### Exercise goal:
Carry none of the pictures over; set down the material below exactly.
# Dataset excerpt start
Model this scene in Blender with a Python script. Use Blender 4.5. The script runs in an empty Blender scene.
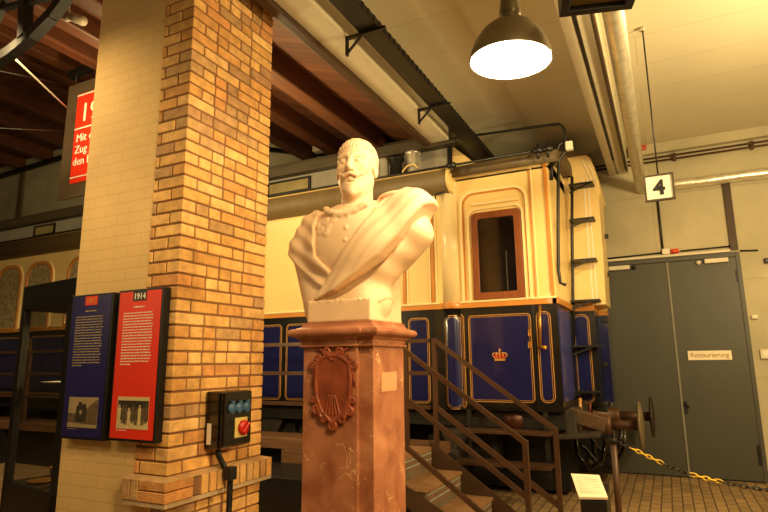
import bpy, bmesh, math, random
import numpy as np
from mathutils import Vector, Matrix
random.seed(7)
PI = math.pi
COL = bpy.context.scene.collection

# ------------------------------------------------------------------ camera
CAM_H, FPX = 1.55, 560.0
PITCH, ROLL, YAW = math.radians(10.75), math.radians(-0.6), math.radians(-26.4)
_f = Vector((math.sin(YAW)*math.cos(PITCH), math.cos(YAW)*math.cos(PITCH), math.sin(PITCH)))
_r0 = Vector((math.cos(YAW), -math.sin(YAW), 0)); _u0 = _r0.cross(_f)
CR = _r0*math.cos(ROLL) + _u0*math.sin(ROLL); CU = _u0*math.cos(ROLL) - _r0*math.sin(ROLL); CF = _f
CO = Vector((0, 0, CAM_H))
cam_d = bpy.data.cameras.new('camera'); cam = bpy.data.objects.new('camera', cam_d); COL.objects.link(cam)
cam.matrix_world = Matrix(((CR.x, CU.x, -CF.x, 0), (CR.y, CU.y, -CF.y, 0), (CR.z, CU.z, -CF.z, CAM_H), (0, 0, 0, 1)))
cam_d.sensor_width = 36; cam_d.lens = FPX/768*36; cam_d.clip_start = .05; cam_d.clip_end = 100
bpy.context.scene.camera = cam
def ray(x, y): return CR*((x-384)/FPX) - CU*((y-256)/FPX) + CF
def aY(x, y, Y): d = ray(x, y); return CO + d*(Y/d.y)
def aX(x, y, X): d = ray(x, y); return CO + d*(X/d.x)
def aZ(x, y, Z): d = ray(x, y); return CO + d*((Z-CAM_H)/d.z)

# ------------------------------------------------------------------ materials
def newmat(name):
    m = bpy.data.materials.new(name); m.use_nodes = True
    nt = m.node_tree; return m, nt, nt.nodes['Principled BSDF']
def srgb(c):
    return tuple(((v/12.92) if v <= .04045 else ((v+.055)/1.055)**2.4) for v in c)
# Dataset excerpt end
### Answer to this exercise:
Model this scene in Blender with a Python script. Use Blender 4.5. The script runs in an empty Blender scene.
import bpy, bmesh, math, random
import numpy as np
from mathutils import Vector, Matrix
random.seed(7)
PI = math.pi
COL = bpy.context.scene.collection

# ------------------------------------------------------------------ camera
CAM_H, FPX = 1.55, 560.0
PITCH, ROLL, YAW = math.radians(10.75), math.radians(-0.6), math.radians(-26.4)
_f = Vector((math.sin(YAW)*math.cos(PITCH), math.cos(YAW)*math.cos(PITCH), math.sin(PITCH)))
_r0 = Vector((math.cos(YAW), -math.sin(YAW), 0)); _u0 = _r0.cross(_f)
CR = _r0*math.cos(ROLL) + _u0*math.sin(ROLL); CU = _u0*math.cos(ROLL) - _r0*math.sin(ROLL); CF = _f
CO = Vector((0, 0, CAM_H))
cam_d = bpy.data.cameras.new('camera'); cam = bpy.data.objects.new('camera', cam_d); COL.objects.link(cam)
cam.matrix_world = Matrix(((CR.x, CU.x, -CF.x, 0), (CR.y, CU.y, -CF.y, 0), (CR.z, CU.z, -CF.z, CAM_H), (0, 0, 0, 1)))
cam_d.sensor_width = 36; cam_d.lens = FPX/768*36; cam_d.clip_start = .05; cam_d.clip_end = 100
bpy.context.scene.camera = cam
def ray(x, y): return CR*((x-384)/FPX) - CU*((y-256)/FPX) + CF
def aY(x, y, Y): d = ray(x, y); return CO + d*(Y/d.y)
def aX(x, y, X): d = ray(x, y); return CO + d*(X/d.x)
def aZ(x, y, Z): d = ray(x, y); return CO + d*((Z-CAM_H)/d.z)

# ------------------------------------------------------------------ materials
def newmat(name):
    m = bpy.data.materials.new(name); m.use_nodes = True
    nt = m.node_tree; return m, nt, nt.nodes['Principled BSDF']
def srgb(c):
    return tuple(((v/12.92) if v <= .04045 else ((v+.055)/1.055)**2.4) for v in c)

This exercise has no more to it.